A few of the minor parts, on the other hand, are very nicely played. Steve Aaron hams his way through the role of Papa Scapulet with such obvious pleasure at being on a stage, milking every line and pausing before every exit as though he couldn't bear to leave, that one can't help but enjoy his performance. Spyro Harbouris plays Friar Lawrence as a deadpan Italian cobbler, and for one delightful moment Philip Stone totters on stage and then stumbles off as Friar John. Beatrice Paipert is not nearly disgusting enough as the nurse, but at least she laughs and weeps with admirable gusto.

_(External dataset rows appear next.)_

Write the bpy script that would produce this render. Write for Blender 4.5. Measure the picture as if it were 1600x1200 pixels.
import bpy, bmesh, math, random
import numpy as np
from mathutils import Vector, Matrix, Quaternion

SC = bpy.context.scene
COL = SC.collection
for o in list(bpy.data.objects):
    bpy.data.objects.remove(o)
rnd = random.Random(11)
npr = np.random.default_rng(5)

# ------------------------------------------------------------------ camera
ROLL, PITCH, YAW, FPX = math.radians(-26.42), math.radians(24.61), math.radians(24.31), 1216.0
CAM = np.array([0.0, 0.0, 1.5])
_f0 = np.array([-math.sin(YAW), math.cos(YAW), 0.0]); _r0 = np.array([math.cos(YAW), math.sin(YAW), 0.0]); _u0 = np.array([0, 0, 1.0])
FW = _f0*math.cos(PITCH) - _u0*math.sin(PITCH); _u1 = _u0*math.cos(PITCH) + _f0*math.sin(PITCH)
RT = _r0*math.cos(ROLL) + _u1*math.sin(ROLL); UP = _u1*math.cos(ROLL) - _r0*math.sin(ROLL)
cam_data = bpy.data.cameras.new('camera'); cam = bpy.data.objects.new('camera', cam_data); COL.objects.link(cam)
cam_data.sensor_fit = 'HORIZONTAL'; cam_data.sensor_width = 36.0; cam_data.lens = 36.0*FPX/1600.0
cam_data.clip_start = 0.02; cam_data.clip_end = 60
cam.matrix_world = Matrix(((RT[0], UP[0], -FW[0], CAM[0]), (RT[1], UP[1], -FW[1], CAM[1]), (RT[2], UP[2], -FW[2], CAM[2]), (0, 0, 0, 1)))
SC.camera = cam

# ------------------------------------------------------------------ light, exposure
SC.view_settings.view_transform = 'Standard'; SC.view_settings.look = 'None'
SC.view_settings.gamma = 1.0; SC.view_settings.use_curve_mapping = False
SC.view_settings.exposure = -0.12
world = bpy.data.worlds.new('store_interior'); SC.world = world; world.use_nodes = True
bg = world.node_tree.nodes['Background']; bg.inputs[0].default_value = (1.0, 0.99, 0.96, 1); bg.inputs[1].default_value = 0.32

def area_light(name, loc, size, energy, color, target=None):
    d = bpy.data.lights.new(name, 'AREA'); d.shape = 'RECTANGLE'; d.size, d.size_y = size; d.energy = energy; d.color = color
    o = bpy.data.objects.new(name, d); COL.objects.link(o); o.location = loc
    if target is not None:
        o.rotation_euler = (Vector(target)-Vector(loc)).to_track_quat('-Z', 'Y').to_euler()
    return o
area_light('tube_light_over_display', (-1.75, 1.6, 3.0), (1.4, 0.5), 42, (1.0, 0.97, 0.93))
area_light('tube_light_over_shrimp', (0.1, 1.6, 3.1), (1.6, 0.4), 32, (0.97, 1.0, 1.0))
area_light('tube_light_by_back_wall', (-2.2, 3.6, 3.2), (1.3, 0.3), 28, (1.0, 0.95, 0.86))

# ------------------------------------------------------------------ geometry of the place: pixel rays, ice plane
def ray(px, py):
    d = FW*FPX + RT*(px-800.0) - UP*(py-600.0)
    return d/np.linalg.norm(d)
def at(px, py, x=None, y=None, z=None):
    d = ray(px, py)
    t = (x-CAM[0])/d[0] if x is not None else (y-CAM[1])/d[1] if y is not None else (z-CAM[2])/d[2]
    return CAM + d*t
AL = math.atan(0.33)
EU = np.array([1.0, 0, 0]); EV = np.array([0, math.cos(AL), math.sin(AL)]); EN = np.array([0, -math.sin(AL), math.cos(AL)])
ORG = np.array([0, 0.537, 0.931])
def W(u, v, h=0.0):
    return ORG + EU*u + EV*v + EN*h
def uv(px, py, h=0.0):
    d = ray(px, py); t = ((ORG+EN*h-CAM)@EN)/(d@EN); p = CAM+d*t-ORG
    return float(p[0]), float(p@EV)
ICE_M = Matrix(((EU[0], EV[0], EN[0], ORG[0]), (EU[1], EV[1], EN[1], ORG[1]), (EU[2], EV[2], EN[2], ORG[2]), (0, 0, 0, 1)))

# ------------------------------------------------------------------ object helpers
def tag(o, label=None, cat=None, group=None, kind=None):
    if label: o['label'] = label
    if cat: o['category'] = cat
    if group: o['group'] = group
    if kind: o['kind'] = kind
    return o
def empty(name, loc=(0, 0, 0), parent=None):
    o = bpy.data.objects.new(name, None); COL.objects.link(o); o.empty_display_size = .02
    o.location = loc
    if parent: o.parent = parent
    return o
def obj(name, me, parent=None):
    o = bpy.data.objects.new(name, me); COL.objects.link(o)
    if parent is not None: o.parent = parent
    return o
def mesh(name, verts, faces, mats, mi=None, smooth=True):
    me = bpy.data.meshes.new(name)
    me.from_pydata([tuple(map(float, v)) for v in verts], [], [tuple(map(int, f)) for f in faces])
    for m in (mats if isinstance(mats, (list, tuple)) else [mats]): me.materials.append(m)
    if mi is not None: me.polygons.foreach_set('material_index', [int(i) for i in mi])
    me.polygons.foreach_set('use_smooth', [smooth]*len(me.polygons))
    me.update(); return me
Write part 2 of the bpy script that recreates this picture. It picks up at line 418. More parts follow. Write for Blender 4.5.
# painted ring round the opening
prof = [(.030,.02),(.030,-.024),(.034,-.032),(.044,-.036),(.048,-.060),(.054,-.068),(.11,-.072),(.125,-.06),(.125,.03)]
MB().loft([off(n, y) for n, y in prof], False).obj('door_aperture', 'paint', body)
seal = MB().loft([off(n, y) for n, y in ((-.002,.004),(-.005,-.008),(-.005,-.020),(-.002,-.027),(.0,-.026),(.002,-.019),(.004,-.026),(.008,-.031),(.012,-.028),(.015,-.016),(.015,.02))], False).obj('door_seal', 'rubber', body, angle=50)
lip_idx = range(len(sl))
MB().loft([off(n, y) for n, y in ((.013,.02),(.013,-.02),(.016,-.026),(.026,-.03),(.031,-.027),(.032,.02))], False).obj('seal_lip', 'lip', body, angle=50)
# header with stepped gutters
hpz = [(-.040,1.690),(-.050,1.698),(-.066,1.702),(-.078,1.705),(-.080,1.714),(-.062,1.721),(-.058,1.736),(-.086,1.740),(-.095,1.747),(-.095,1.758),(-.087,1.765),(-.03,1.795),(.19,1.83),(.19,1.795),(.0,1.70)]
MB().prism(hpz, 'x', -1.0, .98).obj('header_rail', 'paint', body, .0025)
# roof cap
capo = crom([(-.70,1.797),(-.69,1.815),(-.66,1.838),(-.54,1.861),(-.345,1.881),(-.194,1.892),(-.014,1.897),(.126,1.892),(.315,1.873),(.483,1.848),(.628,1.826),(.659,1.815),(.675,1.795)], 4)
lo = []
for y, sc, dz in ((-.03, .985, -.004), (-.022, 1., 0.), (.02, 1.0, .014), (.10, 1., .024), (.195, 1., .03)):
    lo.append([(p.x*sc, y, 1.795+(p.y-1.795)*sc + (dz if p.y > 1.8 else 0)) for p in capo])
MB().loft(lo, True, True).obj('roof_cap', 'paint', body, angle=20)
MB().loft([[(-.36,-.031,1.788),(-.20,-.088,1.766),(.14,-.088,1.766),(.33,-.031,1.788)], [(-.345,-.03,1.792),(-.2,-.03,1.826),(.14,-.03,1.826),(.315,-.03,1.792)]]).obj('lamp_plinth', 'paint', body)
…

Nathaniel Frothingham, the director, and Todd Lee, the see designer are both to be congratulated--as heartily for what they neglected to do as for what they did. Frothingham did not encumber the play with useless "business" in order to keep the audience "interested." His first effort was always to get across the meaning of the lines, and he was right in assuming that the play itself was enough to hold one's attention. When there is action on stage, as in the dueling scenes, if it is never quite convincing, it is at least not ludicrous. Lee's set was simple, even elegant, a very good approximation of Elizabethan conditions. Modern-ness was reduced to the necessities, like lighting and a few silly stools that people kept dragging in.

It was a House production; the cast had fun; even if the audience was never pushed to the heights of its emotions, at least it was convinced that being an adolescent in Elizabethan England was no easier than it is nowadays.